◆ Aim of the exercise ◆
Take every line where the string "Write" appears and copy it.

◆ Record extracts ◆
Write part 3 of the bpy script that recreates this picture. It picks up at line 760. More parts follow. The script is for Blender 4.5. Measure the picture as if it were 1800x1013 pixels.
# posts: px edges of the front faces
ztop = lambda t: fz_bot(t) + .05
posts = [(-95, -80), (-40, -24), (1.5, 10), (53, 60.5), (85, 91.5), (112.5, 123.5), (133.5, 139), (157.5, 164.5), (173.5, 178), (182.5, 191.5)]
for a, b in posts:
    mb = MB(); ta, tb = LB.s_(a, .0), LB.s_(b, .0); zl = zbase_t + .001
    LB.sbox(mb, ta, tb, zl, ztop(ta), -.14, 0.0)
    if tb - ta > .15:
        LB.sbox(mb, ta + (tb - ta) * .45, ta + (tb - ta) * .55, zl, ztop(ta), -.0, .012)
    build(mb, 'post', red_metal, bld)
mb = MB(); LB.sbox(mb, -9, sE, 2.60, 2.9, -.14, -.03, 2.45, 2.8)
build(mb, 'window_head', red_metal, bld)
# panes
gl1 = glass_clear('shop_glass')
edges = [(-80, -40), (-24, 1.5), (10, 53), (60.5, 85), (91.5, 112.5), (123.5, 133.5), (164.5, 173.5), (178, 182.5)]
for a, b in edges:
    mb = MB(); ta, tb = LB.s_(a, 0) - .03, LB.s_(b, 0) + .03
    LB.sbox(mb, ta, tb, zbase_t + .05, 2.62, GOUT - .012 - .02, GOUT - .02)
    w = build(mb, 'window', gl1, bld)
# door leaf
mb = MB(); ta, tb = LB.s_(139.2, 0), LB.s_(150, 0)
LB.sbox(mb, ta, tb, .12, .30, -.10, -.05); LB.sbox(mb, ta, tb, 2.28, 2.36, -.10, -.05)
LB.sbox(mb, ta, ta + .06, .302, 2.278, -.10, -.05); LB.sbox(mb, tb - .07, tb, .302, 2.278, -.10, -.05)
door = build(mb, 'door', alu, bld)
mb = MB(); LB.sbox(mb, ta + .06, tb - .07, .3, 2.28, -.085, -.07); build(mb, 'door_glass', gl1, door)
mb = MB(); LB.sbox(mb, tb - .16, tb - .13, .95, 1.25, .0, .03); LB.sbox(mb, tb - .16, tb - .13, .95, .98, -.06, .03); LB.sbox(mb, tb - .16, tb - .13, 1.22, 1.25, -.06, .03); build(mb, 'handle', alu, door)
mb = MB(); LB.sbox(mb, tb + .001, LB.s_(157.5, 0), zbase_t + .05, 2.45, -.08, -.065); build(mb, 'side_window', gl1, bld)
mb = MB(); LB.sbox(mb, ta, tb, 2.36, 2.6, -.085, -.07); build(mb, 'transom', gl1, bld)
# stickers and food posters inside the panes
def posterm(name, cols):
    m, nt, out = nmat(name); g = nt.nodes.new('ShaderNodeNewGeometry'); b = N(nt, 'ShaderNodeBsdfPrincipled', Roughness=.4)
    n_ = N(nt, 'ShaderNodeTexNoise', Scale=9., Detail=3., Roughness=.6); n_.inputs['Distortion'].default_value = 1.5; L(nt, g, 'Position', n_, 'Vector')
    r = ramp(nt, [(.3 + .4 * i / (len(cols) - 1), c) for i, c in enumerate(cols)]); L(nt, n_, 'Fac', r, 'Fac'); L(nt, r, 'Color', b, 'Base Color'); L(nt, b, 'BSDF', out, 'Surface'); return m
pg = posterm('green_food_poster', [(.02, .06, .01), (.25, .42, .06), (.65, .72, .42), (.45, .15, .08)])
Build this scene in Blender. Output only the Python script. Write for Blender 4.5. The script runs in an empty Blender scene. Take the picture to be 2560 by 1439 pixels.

◆ Written solution ◆
Write part 3 of the bpy script that recreates this picture. It picks up at line 760. More parts follow. The script is for Blender 4.5. Measure the picture as if it were 1800x1013 pixels.
Build this scene in Blender. Output only the Python script. Write for Blender 4.5. The script runs in an empty Blender scene. Take the picture to be 2560 by 1439 pixels.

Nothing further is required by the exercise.